Por: Noelia Schulz
El primer cumpleaños de tu hijo no es una fecha más. Lo sabés.
De algún modo inexplicable los meses se apretaron en el calendario y te tomó por sorpresa. Siempre es así. Un día te despertaste y faltaban dos meses (o quizás menos). ¡Ya cumple un año! -dijiste sonriendo, con una mezcla de angustia, de desazón, de nostalgia.
Inevitablemente pensaste en su llegada al mundo. En ese quiebre ineludible en esto que llamamos vida. En ese antes y después que se tatuaron en tu piel sin derecho a réplica. Porque ese día te abriste para dejar de ser una. Y fuiste dos. O tres. O más. Fuiste otra. Fuiste vos misma. Fuiste mamífera. Fuiste linaje. Fuiste todas nosotras.
¿Cómo es posible que pasó tanto tiempo desde ese momento en que lo conociste? ¿Te acordás de sus deditos, de esa piel translúcida, de sus ojos perfectos, de su perfume glorioso? ¿Te acordás cuando no podías dejar de mirarlo, hipnotizada, agotada, hechizada?
¿Te das cuenta de que pasó un año? ¡Un año! Y sabés que es lo mismo que decir muchos días o decenas de semanas. Aunque decir un año es como recibir un baldazo de agua fría, una condena a sufrir sin remedio el implacable paso del tiempo.

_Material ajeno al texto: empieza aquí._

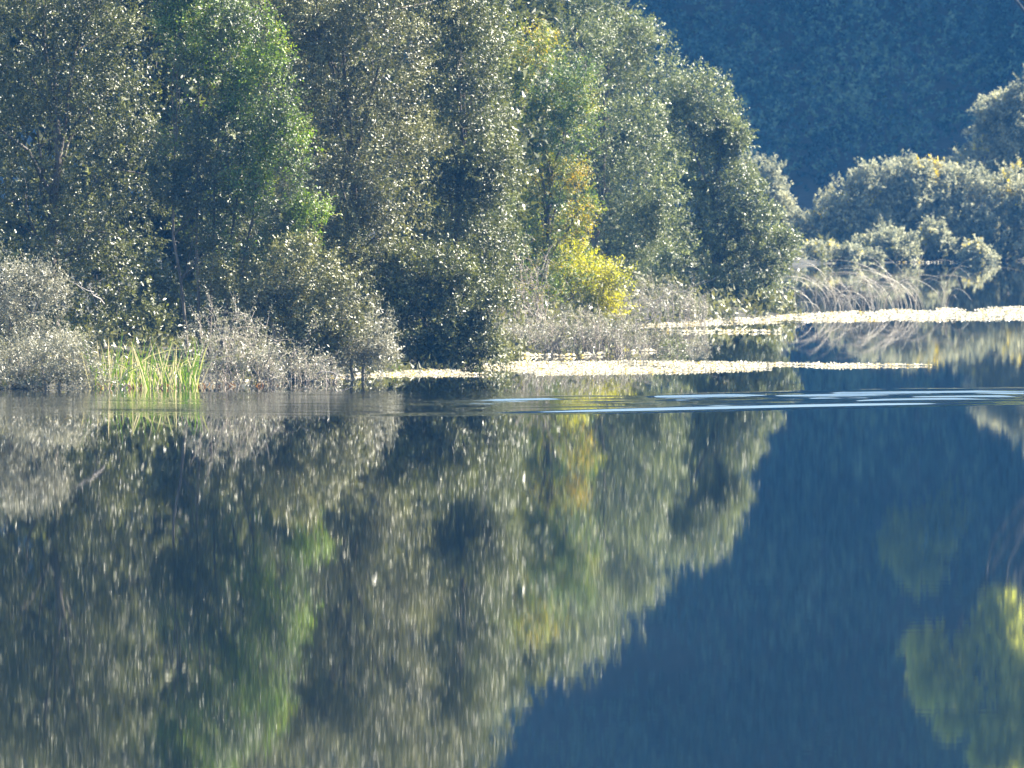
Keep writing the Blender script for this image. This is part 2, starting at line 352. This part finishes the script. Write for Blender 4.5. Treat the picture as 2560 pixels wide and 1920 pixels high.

Durante ese año tu hijo logró tantas cosas, ¿no? Esas pequeñas cosas que solamente vos contabilizás mentalmente, con una sonrisa boba de madre enamorada. Hubo risas y llantos. Te enojaste. Te emocionaste hasta las lágrimas. Te moriste de ternura con sus gorjeos. Definitivamente estuviste más cansada y feliz que nunca en toda tu existencia.
Entonces preparás el festejo, pensás en la animación, en los sandwichitos, en los detalles de Mickey. Te olvidás por un rato de tus divagues puerperales y hacés por fin la lista de invitados. Cupcakes, música, torta. OK. En el fondo seguís siendo consciente de que vas a estar celebrando mucho más que un simple cumpleaños.
Y probablemente los demás vean souvenirs, Sapos Pepes y banderines de colores. Pero vos sabés que significa mucho más.